**Input:**
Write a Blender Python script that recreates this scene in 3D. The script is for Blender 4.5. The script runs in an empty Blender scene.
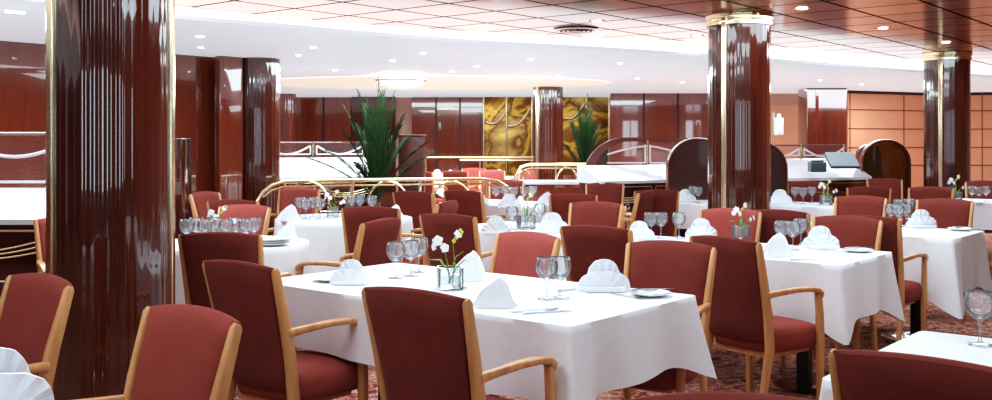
import bpy, bmesh, math, random
from mathutils import Vector, Matrix
random.seed(7)
PI = math.pi
sc = bpy.context.scene
col = sc.collection
F = 992.0; HZ = 142.0; CX = 496.0; H = 1.38      # focal length in px, horizon row, centre column, eye height
CEIL = 2.5; LOW = 2.3
U = Vector((0.772, -0.636, 0)); V = Vector((0.636, 0.772, 0))   # the room's two plan directions

def P(px, py, h):
    z = (h - H) * F / (HZ - py)
    return Vector(((px - CX) / F * z, z, h))
def D(px, z, h=0.0):
    return Vector(((px - CX) / F * z, z, h))
def hh(py, z):
    return H + (HZ - py) / F * z

# ------------------------------------------------------------------ materials
def mat(name):
    m = bpy.data.materials.new(name); m.use_nodes = True
    nt = m.node_tree
    return m, nt, nt.nodes['Principled BSDF']
def N(nt, t, **kw):
    n = nt.nodes.new(t)
    for k, v in kw.items(): setattr(n, k, v)
    return n
def ramp(nt, fac, stops):
    r = N(nt, 'ShaderNodeValToRGB')
    els = r.color_ramp.elements
    while len(els) < len(stops): els.new(0.5)
    for e, (p, c) in zip(els, stops):
        e.position = p; e.color = (*c, 1)
    nt.links.new(fac, r.inputs['Fac'])
    return r.outputs['Color']
def simple(name, color, rough=0.5, metal=0.0, coat=0.0, spec=0.5, var=0.0, scale=8, sheen=0.0):
    m, nt, b = mat(name)
    b.inputs['Base Color'].default_value = (*color, 1)
    b.inputs['Roughness'].default_value = rough
    b.inputs['Metallic'].default_value = metal
    b.inputs['Coat Weight'].default_value = coat
    b.inputs['Coat Roughness'].default_value = 0.04
    b.inputs['Specular IOR Level'].default_value = spec
    if sheen:
        b.inputs['Sheen Weight'].default_value = sheen
        b.inputs['Sheen Roughness'].default_value = 0.5
    if var:
        tc = N(nt, 'ShaderNodeTexCoord'); ns = N(nt, 'ShaderNodeTexNoise')
        ns.inputs['Scale'].default_value = scale; ns.inputs['Detail'].default_value = 4
        nt.links.new(tc.outputs['Object'], ns.inputs['Vector'])
        c = ramp(nt, ns.outputs['Fac'], [(0.3, tuple(x * (1 - var) for x in color)), (0.7, tuple(min(1, x * (1 + var)) for x in color))])
        nt.links.new(c, b.inputs['Base Color'])
    return m
def fabric_mat(name, color):
    m, nt, b = mat(name)
    tc = N(nt, 'ShaderNodeTexCoord')
    ns = N(nt, 'ShaderNodeTexNoise'); ns.inputs['Scale'].default_value = 350; ns.inputs['Detail'].default_value = 2
    n2 = N(nt, 'ShaderNodeTexNoise'); n2.inputs['Scale'].default_value = 6
    nt.links.new(tc.outputs['Object'], ns.inputs['Vector']); nt.links.new(tc.outputs['Object'], n2.inputs['Vector'])
    mx = N(nt, 'ShaderNodeMath', operation='ADD'); nt.links.new(ns.outputs['Fac'], mx.inputs[0]); nt.links.new(n2.outputs['Fac'], mx.inputs[1])
    md = N(nt, 'ShaderNodeMath', operation='MULTIPLY'); md.inputs[1].default_value = 0.5; nt.links.new(mx.outputs[0], md.inputs[0])
    c = ramp(nt, md.outputs[0], [(0.35, tuple(x * 0.82 for x in color)), (0.65, tuple(x * 1.18 for x in color))])
    nt.links.new(c, b.inputs['Base Color'])
    b.inputs['Roughness'].default_value = 0.9; b.inputs['Specular IOR Level'].default_value = 0.15
    b.inputs['Sheen Weight'].default_value = 0.12; b.inputs['Sheen Roughness'].default_value = 0.45
    b.inputs['Sheen Tint'].default_value = (1, .5, .45, 1)
    bp = N(nt, 'ShaderNodeBump'); bp.inputs['Strength'].default_value = 0.15; bp.inputs['Distance'].default_value = 0.002
    nt.links.new(ns.outputs['Fac'], bp.inputs['Height']); nt.links.new(bp.outputs[0], b.inputs['Normal'])
    return m
def wood_mat(name, c1, c2, scale=(30, 30, 3), rough=0.38, coat=0.2):
    m, nt, b = mat(name)
    tc = N(nt, 'ShaderNodeTexCoord'); mp = N(nt, 'ShaderNodeMapping'); mp.inputs['Scale'].default_value = scale
    ns = N(nt, 'ShaderNodeTexNoise'); ns.inputs['Scale'].default_value = 1.0; ns.inputs['Detail'].default_value = 6; ns.inputs['Distortion'].default_value = 0.6
    nt.links.new(tc.outputs['Object'], mp.inputs['Vector']); nt.links.new(mp.outputs[0], ns.inputs['Vector'])
    c = ramp(nt, ns.outputs['Fac'], [(0.3, c1), (0.7, c2)])
    nt.links.new(c, b.inputs['Base Color'])
    b.inputs['Roughness'].default_value = rough; b.inputs['Coat Weight'].default_value = coat; b.inputs['Coat Roughness'].default_value = 0.1
    return m
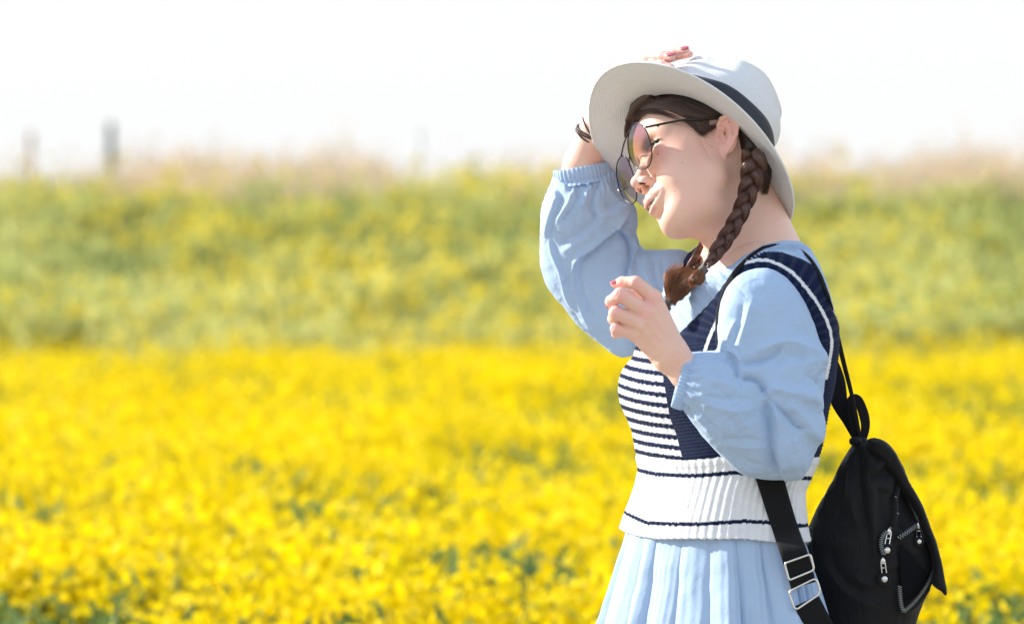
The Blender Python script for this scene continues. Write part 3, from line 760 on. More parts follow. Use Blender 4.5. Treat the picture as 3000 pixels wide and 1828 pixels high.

**Problem details:**
Copy nothing but the lines from the top of the data down to the line containing "return H + (HZ - py) / F * z", and leave the pictures out.

**Answer to this exercise:**
Write a Blender Python script that recreates this scene in 3D. The script is for Blender 4.5. The script runs in an empty Blender scene.
import bpy, bmesh, math, random
from mathutils import Vector, Matrix
random.seed(7)
PI = math.pi
sc = bpy.context.scene
col = sc.collection
F = 992.0; HZ = 142.0; CX = 496.0; H = 1.38      # focal length in px, horizon row, centre column, eye height
CEIL = 2.5; LOW = 2.3
U = Vector((0.772, -0.636, 0)); V = Vector((0.636, 0.772, 0))   # the room's two plan directions

def P(px, py, h):
    z = (h - H) * F / (HZ - py)
    return Vector(((px - CX) / F * z, z, h))
def D(px, z, h=0.0):
    return Vector(((px - CX) / F * z, z, h))
def hh(py, z):
    return H + (HZ - py) / F * z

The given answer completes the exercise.